9) Michael Mann, producer, "Crime Story" reruns on A&E (Mondays)
On July 16 it was Chicago, 1963: a 1986, first-season episode about a psycho killer who's a dead ringer for Stiv Bators. It was graphic beyond anything on network television before or since, and from beginning to end there were great cars, shot from street level, great clothes and great hair, especially the bizarre flattop pompadour on mob comer Ray Luca (Anthony Denison). But the truest moment came in the opening scene: a party for Lt. Mike Torello (Dennis Farina) and his Major Crime Unit, the whole hipster crew and their wives and girlfriends dancing slow and cool to the hometown Impressions' 1963 hit "It's All Right."
10) Flier for Gossip show at 7th St.

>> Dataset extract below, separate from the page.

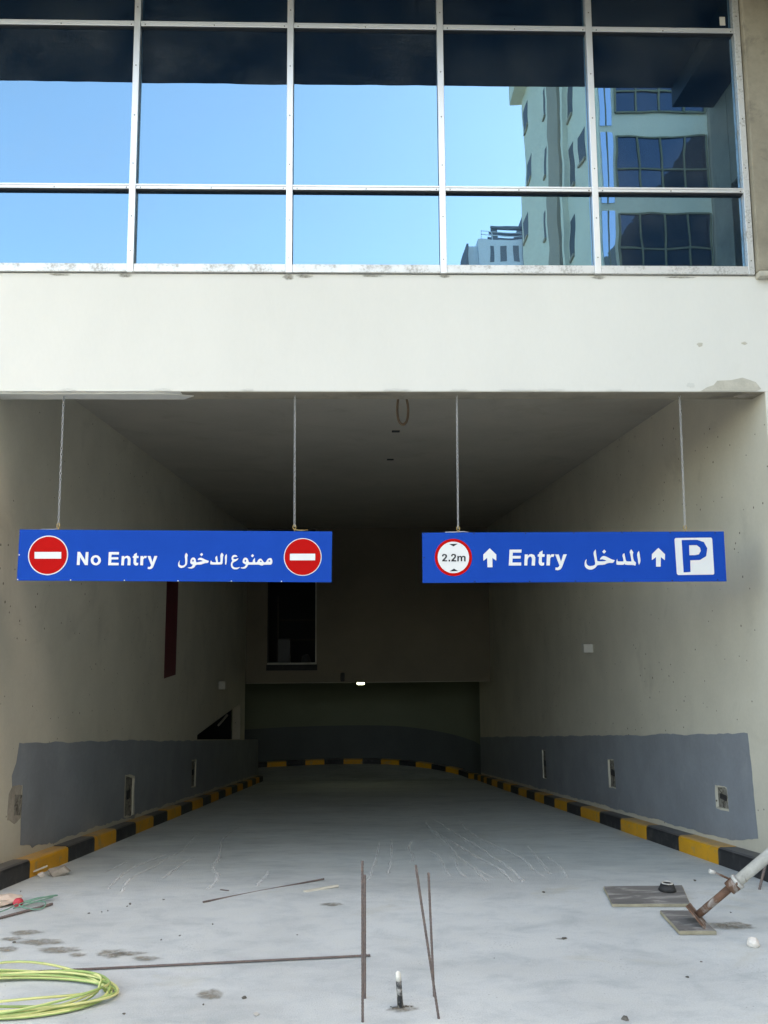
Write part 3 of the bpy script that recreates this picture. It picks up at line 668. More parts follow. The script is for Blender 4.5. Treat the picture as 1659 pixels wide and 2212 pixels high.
D['no_entry_arabic'] = [([(-0.667,2.339),(-0.667,2.349),(-0.67,2.362),(-0.675,2.37),(-0.684,2.371),(-0.691,2.37),(-0.698,2.366),(-0.704,2.36),(-0.709,2.352),(-0.713,2.345),(-0.716,2.341),(-0.721,2.339),(-0.727,2.339),(-0.732,2.343),(-0.737,2.349),(-0.742,2.356),(-0.748,2.363),(-0.754,2.367),(-0.76,2.367),(-0.766,2.364),(-0.771,2.36),(-0.776,2.353),(-0.779,2.344),(-0.785,2.34),(-0.795,2.339),(-0.796,2.347),(-0.797,2.356),(-0.798,2.373),(-0.803,2.368),(-0.807,2.363),(-0.812,2.355),(-0.814,2.348),(-0.815,2.34),(-0.835,2.34),(-0.843,2.342),(-0.845,2.348),(-0.848,2.355),(-0.85,2.363),(-0.854,2.369),(-0.86,2.373),(-0.867,2.375),(-0.874,2.375),(-0.88,2.371),(-0.885,2.364),(-0.888,2.356),(-0.889,2.348),(-0.889,2.342),(-0.887,2.337),(-0.883,2.333),(-0.877,2.329),(-0.872,2.326),(-0.865,2.323),(-0.868,2.314),(-0.873,2.309),(-0.88,2.305),(-0.888,2.302),(-0.899,2.301),(-0.904,2.3),(-0.905,2.298),(-0.892,2.293),(-0.883,2.292),(-0.874,2.293),(-0.866,2.296),(-0.861,2.3),(-0.855,2.306),(-0.851,2.316),(-0.847,2.321),(-0.843,2.322),(-0.826,2.322),(-0.796,2.322),(-0.778,2.322),(-0.774,2.322),(-0.767,2.321),(-0.759,2.319),(-0.752,2.316),(-0.746,2.315),(-0.74,2.315),(-0.735,2.319),(-0.724,2.321),(-0.709,2.321),(-0.696,2.321),(-0.684,2.321),(-0.676,2.322),(-0.673,2.325),(-0.67,2.33)],[[(-0.682,2.349),(-0.683,2.346),(-0.685,2.344),(-0.689,2.343),(-0.692,2.344),(-0.695,2.346),(-0.696,2.349),(-0.695,2.352),(-0.693,2.354),(-0.689,2.355),(-0.686,2.354),(-0.683,2.352)],[(-0.747,2.346),(-0.747,2.344),(-0.75,2.342),(-0.753,2.341),(-0.756,2.342),(-0.759,2.344),(-0.76,2.346),(-0.759,2.349),(-0.756,2.351),(-0.753,2.352),(-0.75,2.351),(-0.747,2.349)],[(-0.863,2.351),(-0.864,2.347),(-0.866,2.344),(-0.869,2.343),(-0.872,2.344),(-0.874,2.347),(-0.875,2.351),(-0.874,2.355),(-0.872,2.358),(-0.869,2.359),(-0.866,2.358),(-0.864,2.355)]]),([(-0.828,2.388),(-0.816,2.402),(-0.804,2.39),(-0.817,2.377)],[]),([(-0.927,2.383),(-0.934,2.391),(-0.939,2.394),(-0.947,2.396),(-0.954,2.396),(-0.96,2.393),(-0.966,2.388),(-0.971,2.381),(-0.973,2.373),(-0.972,2.365),(-0.97,2.358),(-0.967,2.354),(-0.968,2.348),(-0.973,2.341),(-0.976,2.333),(-0.977,2.323),(-0.976,2.314),(-0.973,2.304),(-0.968,2.297),(-0.961,2.291),(-0.952,2.288),(-0.94,2.288),(-0.93,2.289),(-0.922,2.292),(-0.916,2.296),(-0.908,2.304),(-0.914,2.303),(-0.921,2.302),(-0.93,2.3),(-0.939,2.3),(-0.949,2.301),(-0.956,2.305),(-0.961,2.311),(-0.964,2.317),(-0.965,2.324),(-0.964,2.331),(-0.96,2.337),(-0.954,2.342),(-0.946,2.347),(-0.938,2.351),(-0.93,2.356),(-0.925,2.362),(-0.921,2.372),(-0.928,2.369),(-0.934,2.366),(-0.94,2.364),(-0.945,2.363),(-0.951,2.364),(-0.956,2.366),(-0.96,2.37),(-0.96,2.374),(-0.958,2.378),(-0.953,2.38),(-0.946,2.381),(-0.939,2.382)],[]),([(-1.011,2.403),(-1.008,2.393),(-1.007,2.38),(-1.008,2.361),(-1.009,2.344),(-1.013,2.323),(-1.02,2.324),(-1.02,2.345),(-1.021,2.36),(-1.023,2.378),(-1.02,2.391)],[]),([(-1.045,2.413),(-1.035,2.399),(-1.033,2.392),(-1.036,2.389),(-1.037,2.38),(-1.038,2.367),(-1.039,2.354),(-1.04,2.34),(-1.042,2.331),(-1.045,2.326),(-1.067,2.324),(-1.106,2.324),(-1.128,2.325),(-1.13,2.328),(-1.131,2.332),(-1.131,2.339),(-1.129,2.347),(-1.126,2.358),(-1.122,2.346),(-1.113,2.342),(-1.088,2.341),(-1.09,2.353),(-1.092,2.362),(-1.094,2.372),(-1.092,2.381),(-1.082,2.392),(-1.079,2.376),(-1.077,2.363),(-1.074,2.342),(-1.057,2.341),(-1.055,2.352),(-1.055,2.366),(-1.057,2.385),(-1.055,2.399)],[]),([(-1.142,2.352),(-1.146,2.34),(-1.153,2.336),(-1.163,2.336),(-1.172,2.335),(-1.179,2.332),(-1.187,2.33),(-1.196,2.326),(-1.211,2.324),(-1.23,2.324),(-1.242,2.319),(-1.245,2.31),(-1.251,2.303),(-1.261,2.298),(-1.271,2.295),(-1.283,2.296),(-1.292,2.298),(-1.301,2.302),(-1.285,2.304),(-1.276,2.307),(-1.269,2.311),(-1.265,2.316),(-1.261,2.325),(-1.272,2.328),(-1.277,2.333),(-1.28,2.339),(-1.28,2.348),(-1.279,2.359),(-1.275,2.368),(-1.27,2.374),(-1.263,2.378),(-1.256,2.378),(-1.25,2.376),(-1.244,2.37),(-1.24,2.361),(-1.237,2.342),(-1.228,2.342),(-1.215,2.344),(-1.187,2.35),(-1.194,2.355),(-1.2,2.357),(-1.207,2.36),(-1.214,2.36),(-1.225,2.358),(-1.223,2.366),(-1.22,2.371),(-1.214,2.374),(-1.208,2.376),(-1.201,2.375),(-1.19,2.372),(-1.176,2.365),(-1.162,2.359)],[[(-1.254,2.354),(-1.255,2.35),(-1.257,2.347),(-1.26,2.346),(-1.264,2.347),(-1.266,2.35),(-1.267,2.354),(-1.266,2.358),(-1.264,2.361),(-1.261,2.362),(-1.257,2.361),(-1.255,2.358)]]),([(-1.209,2.4),(-1.197,2.413),(-1.185,2.401),(-1.198,2.388)],[]),([(-1.312,2.415),(-1.302,2.4),(-1.3,2.393),(-1.302,2.39),(-1.304,2.377),(-1.303,2.355),(-1.304,2.339),(-1.305,2.33),(-1.309,2.321),(-1.316,2.313),(-1.324,2.306),(-1.335,2.302),(-1.344,2.3),(-1.354,2.301),(-1.362,2.305),(-1.368,2.312),(-1.371,2.321),(-1.371,2.332),(-1.367,2.343),(-1.357,2.36),(-1.362,2.343),(-1.362,2.333),(-1.36,2.326),(-1.355,2.321),(-1.348,2.318),(-1.34,2.317),(-1.331,2.319),(-1.324,2.323),(-1.32,2.327),(-1.318,2.337),(-1.318,2.351),(-1.319,2.367),(-1.322,2.386),(-1.32,2.4)],[])]
D['entry_text'] = [([(1.128,2.426),(1.22,2.426),(1.217,2.403),(1.152,2.403),(1.15,2.378),(1.212,2.378),(1.21,2.358),(1.149,2.358),(1.147,2.328),(1.214,2.328),(1.213,2.305),(1.119,2.305)],[]),([(1.243,2.389),(1.265,2.389),(1.265,2.377),(1.278,2.388),(1.295,2.392),(1.315,2.384),(1.323,2.364),(1.318,2.304),(1.293,2.304),(1.297,2.356),(1.292,2.37),(1.282,2.373),(1.269,2.364),(1.263,2.347),(1.26,2.305),(1.237,2.305)],[]),([(1.38,2.419),(1.378,2.39),(1.395,2.39),(1.393,2.37),(1.374,2.37),(1.371,2.333),(1.376,2.325),(1.389,2.327),(1.388,2.307),(1.369,2.301),(1.352,2.309),(1.347,2.326),(1.351,2.37),(1.341,2.372),(1.343,2.389),(1.352,2.39),(1.355,2.404)],[]),([(1.412,2.388),(1.436,2.388),(1.435,2.376),(1.448,2.39),(1.469,2.389),(1.462,2.368),(1.447,2.37),(1.436,2.358),(1.432,2.304),(1.406,2.304)],[]),([(1.475,2.388),(1.502,2.388),(1.518,2.333),(1.537,2.388),(1.564,2.388),(1.524,2.29),(1.511,2.273),(1.493,2.267),(1.473,2.27),(1.475,2.289),(1.489,2.287),(1.5,2.295),(1.505,2.304)],[])]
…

Entry (Minneapolis, July 8)
For the unkempt Arkansas threesome, Sharon Stone crossed her legs in "Basic Instinct." The near white-out glow the artist had imposed over the too-familiar image erased the role Stone played in the picture as the object of gossip, replacing it with something sexier: the suggestion that she's about to whisper it in your ear.